* **GOAL**:
Return, word for word, the lines from the line holding "Continue the Blender" through the line holding "0.13, (0.09, 0.025))". Include both end lines and no others.

* **MATERIAL FOR THE TASK**:
——

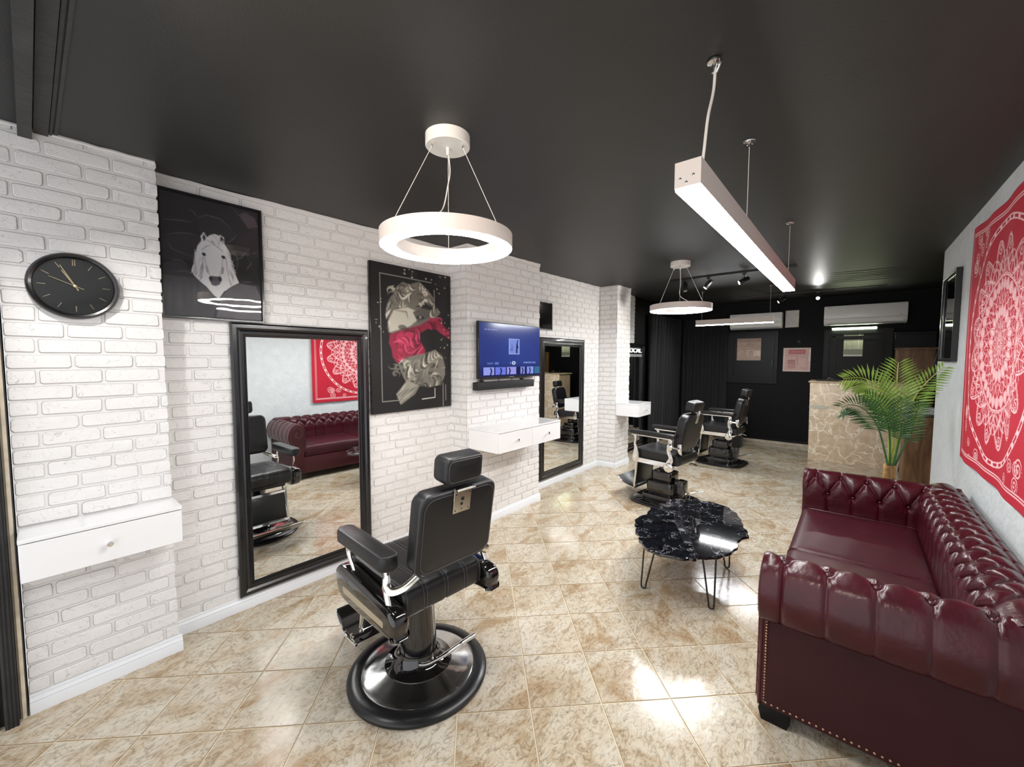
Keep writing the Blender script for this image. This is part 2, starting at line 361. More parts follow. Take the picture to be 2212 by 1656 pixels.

——

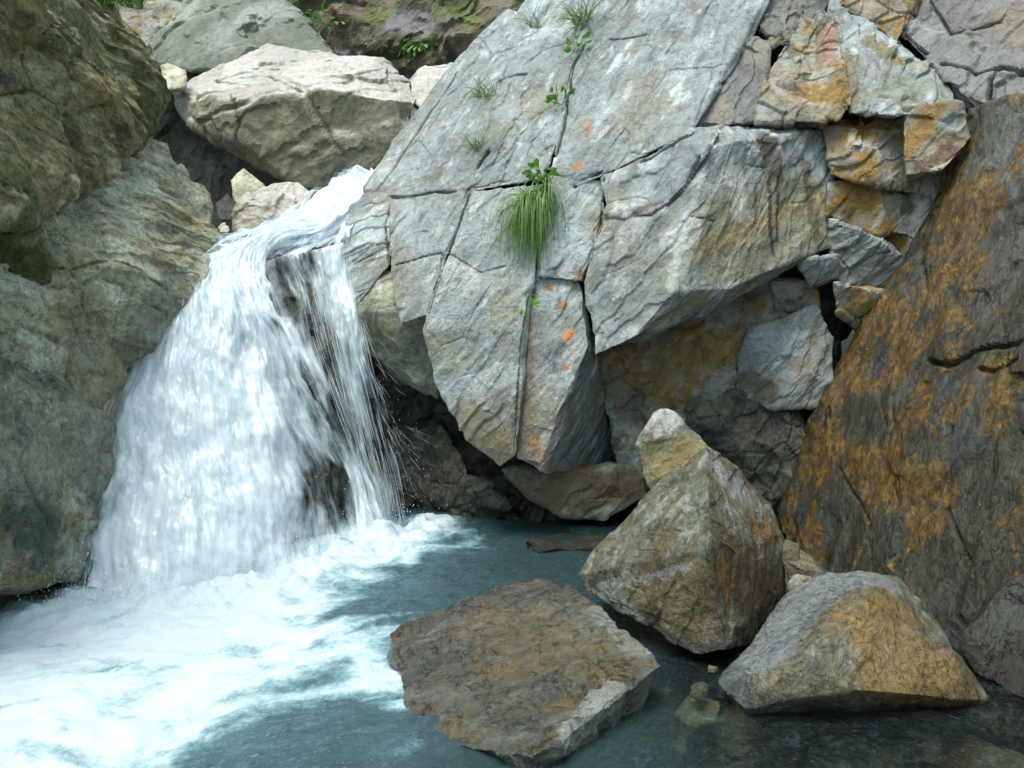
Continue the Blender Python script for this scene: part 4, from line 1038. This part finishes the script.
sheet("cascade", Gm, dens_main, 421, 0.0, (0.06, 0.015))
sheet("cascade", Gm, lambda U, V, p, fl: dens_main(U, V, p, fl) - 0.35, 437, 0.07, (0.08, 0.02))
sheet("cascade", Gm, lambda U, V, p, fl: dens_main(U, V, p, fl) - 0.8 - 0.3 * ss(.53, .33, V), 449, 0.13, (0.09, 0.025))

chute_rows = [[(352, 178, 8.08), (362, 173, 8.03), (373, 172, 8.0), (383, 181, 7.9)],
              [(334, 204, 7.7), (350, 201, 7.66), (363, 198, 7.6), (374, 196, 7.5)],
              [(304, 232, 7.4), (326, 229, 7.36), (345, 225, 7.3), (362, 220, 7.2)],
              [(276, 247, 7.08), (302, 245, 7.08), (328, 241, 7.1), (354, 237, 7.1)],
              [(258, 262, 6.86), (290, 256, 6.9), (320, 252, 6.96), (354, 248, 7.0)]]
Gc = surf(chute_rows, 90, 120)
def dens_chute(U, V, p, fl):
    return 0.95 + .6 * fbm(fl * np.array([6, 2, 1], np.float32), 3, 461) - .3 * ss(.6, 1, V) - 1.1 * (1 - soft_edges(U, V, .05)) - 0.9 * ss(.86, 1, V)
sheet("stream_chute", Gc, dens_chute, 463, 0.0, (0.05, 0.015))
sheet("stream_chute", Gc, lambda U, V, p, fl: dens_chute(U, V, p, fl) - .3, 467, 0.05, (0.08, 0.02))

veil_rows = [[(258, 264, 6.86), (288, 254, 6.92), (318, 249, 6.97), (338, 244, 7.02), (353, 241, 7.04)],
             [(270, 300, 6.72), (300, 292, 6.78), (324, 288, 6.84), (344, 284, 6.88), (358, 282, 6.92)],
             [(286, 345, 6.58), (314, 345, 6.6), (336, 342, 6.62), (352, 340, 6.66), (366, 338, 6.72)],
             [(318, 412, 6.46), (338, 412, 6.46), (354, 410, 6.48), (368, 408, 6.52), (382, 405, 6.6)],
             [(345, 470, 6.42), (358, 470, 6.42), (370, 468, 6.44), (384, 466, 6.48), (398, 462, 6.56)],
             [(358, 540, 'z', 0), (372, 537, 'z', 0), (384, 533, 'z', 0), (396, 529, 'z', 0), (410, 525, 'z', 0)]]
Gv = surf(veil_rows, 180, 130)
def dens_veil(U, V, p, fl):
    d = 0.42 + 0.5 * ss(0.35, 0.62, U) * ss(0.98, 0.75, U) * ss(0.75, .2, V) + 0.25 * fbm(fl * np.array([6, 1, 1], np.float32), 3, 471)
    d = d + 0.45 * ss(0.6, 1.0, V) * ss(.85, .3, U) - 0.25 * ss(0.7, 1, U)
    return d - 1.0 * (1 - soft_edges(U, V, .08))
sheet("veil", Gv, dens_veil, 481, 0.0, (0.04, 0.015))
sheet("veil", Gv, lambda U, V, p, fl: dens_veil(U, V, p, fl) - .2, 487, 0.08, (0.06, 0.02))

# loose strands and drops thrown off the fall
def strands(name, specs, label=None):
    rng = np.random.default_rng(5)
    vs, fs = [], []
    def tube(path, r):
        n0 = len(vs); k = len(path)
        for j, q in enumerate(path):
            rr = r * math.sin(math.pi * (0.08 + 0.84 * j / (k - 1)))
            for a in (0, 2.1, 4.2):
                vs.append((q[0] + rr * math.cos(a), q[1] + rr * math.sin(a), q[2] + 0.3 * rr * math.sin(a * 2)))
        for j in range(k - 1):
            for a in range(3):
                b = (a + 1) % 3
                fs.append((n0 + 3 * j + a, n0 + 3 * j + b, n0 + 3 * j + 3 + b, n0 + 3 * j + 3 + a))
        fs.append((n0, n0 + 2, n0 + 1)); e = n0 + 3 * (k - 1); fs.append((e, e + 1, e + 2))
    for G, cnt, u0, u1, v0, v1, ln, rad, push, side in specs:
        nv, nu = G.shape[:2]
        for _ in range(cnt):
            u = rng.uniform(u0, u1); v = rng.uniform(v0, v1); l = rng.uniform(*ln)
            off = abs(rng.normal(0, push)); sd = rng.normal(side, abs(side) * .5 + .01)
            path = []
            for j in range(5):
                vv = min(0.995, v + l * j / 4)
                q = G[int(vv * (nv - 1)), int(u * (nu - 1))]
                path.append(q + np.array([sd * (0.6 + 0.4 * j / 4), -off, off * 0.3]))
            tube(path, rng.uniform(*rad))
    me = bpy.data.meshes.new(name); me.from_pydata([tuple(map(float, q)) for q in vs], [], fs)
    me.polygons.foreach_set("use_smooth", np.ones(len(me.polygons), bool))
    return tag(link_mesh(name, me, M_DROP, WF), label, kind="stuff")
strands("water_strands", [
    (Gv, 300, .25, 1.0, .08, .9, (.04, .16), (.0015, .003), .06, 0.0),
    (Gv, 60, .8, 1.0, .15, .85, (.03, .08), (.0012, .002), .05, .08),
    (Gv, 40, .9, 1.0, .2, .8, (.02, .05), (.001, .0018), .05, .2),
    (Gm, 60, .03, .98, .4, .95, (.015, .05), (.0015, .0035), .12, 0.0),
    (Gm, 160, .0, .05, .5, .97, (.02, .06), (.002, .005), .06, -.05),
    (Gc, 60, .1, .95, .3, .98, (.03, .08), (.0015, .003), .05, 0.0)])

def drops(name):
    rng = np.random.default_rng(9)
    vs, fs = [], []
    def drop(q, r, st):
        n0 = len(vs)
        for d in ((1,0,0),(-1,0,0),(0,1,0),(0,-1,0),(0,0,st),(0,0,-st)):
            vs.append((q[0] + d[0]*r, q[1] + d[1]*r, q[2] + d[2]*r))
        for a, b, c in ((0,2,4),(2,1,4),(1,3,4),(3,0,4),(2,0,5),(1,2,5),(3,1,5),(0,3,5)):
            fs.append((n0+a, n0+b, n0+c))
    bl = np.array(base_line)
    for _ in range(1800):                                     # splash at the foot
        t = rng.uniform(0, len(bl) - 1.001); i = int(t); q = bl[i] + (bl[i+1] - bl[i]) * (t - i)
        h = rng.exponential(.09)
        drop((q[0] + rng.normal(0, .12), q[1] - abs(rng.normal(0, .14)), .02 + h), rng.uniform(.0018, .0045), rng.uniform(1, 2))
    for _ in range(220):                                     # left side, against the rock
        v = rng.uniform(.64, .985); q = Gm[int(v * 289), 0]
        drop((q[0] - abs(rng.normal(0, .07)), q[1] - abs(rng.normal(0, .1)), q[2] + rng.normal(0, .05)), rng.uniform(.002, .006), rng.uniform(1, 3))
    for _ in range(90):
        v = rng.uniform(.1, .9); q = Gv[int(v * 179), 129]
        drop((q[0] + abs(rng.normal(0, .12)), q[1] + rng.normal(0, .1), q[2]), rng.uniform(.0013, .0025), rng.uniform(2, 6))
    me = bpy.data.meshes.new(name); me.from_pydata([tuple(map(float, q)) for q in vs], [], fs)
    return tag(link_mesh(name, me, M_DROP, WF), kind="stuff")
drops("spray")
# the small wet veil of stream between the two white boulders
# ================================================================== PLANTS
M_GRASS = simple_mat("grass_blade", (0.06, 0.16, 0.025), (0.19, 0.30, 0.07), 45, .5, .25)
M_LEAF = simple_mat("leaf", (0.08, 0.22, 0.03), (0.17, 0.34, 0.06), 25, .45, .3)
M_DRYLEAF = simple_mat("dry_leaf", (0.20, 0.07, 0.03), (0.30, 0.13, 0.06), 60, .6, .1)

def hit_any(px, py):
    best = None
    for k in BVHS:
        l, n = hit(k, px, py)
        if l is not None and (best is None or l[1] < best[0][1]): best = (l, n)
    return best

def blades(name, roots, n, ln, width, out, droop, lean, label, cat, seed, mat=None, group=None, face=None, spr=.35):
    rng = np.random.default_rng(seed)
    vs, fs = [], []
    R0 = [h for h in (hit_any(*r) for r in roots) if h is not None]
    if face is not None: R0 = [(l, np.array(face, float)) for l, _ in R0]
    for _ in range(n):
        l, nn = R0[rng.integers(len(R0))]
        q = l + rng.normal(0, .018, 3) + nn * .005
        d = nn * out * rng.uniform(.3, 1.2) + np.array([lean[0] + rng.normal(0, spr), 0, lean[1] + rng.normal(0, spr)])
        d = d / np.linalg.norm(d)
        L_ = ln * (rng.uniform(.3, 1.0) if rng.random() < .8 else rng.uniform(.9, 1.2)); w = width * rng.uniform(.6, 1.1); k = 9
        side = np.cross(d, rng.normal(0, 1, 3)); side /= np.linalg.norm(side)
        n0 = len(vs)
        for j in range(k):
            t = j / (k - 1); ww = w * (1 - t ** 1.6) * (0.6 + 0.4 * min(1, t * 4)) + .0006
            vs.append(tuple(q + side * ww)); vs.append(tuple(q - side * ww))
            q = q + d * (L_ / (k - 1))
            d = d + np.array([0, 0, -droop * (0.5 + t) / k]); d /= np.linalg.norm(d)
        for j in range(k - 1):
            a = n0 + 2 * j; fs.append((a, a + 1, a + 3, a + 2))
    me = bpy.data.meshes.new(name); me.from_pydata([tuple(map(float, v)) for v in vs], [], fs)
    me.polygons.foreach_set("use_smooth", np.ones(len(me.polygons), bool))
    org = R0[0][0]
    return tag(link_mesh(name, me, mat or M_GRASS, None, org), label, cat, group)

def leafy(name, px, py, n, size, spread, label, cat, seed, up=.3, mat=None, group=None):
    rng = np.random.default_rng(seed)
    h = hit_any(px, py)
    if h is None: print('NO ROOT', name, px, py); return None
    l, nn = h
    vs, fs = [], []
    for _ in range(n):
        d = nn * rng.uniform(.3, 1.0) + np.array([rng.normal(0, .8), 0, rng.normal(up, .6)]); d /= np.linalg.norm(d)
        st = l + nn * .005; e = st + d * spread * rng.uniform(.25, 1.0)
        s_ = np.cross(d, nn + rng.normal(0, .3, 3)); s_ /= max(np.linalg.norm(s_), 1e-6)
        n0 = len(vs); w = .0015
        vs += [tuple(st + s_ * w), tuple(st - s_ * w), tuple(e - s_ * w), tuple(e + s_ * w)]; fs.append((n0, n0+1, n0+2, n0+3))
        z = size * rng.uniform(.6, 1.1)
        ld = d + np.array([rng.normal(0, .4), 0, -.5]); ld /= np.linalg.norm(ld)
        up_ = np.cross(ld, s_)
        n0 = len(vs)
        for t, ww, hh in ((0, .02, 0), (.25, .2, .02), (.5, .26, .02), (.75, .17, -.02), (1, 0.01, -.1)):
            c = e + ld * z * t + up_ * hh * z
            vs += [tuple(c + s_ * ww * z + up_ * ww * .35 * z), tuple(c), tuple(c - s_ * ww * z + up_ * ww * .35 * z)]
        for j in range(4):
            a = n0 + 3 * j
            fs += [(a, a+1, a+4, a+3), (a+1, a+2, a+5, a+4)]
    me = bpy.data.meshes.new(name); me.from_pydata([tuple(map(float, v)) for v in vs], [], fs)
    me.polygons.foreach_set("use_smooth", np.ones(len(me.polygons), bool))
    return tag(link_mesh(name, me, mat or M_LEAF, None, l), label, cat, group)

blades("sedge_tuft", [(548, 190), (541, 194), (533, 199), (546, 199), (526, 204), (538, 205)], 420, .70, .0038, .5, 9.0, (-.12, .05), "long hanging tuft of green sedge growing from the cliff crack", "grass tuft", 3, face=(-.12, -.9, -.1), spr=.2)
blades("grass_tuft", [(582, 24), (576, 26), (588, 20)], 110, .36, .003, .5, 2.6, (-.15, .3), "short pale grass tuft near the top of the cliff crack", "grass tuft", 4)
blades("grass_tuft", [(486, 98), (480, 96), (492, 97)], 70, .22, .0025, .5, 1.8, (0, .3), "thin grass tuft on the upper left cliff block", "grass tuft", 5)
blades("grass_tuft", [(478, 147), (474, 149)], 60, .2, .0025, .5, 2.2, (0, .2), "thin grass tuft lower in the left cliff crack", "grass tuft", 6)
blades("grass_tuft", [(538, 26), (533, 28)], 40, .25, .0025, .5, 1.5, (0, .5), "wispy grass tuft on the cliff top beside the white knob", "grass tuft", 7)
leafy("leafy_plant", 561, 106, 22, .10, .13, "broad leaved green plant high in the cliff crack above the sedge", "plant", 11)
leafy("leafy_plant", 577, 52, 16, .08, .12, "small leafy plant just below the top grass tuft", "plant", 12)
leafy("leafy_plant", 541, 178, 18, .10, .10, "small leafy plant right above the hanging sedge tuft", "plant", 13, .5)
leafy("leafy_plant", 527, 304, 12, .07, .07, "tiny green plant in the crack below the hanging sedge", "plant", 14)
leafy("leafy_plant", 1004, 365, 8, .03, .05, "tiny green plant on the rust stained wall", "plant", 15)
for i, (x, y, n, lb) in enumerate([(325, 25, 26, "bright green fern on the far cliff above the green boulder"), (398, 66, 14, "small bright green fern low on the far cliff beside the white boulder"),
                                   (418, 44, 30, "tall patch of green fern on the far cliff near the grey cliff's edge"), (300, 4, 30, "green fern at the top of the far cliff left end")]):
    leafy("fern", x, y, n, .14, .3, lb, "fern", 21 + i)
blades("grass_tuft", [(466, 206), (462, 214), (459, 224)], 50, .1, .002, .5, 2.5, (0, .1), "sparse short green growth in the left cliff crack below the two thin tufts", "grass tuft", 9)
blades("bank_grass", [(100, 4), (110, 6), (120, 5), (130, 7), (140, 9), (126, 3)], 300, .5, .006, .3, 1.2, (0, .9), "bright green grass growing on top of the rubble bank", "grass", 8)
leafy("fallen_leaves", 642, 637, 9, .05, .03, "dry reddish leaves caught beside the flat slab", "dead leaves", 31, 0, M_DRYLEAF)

——

* **WRITTEN RESPONSE**:
Continue the Blender Python script for this scene: part 4, from line 1038. This part finishes the script.
sheet("cascade", Gm, dens_main, 421, 0.0, (0.06, 0.015))
sheet("cascade", Gm, lambda U, V, p, fl: dens_main(U, V, p, fl) - 0.35, 437, 0.07, (0.08, 0.02))
sheet("cascade", Gm, lambda U, V, p, fl: dens_main(U, V, p, fl) - 0.8 - 0.3 * ss(.53, .33, V), 449, 0.13, (0.09, 0.025))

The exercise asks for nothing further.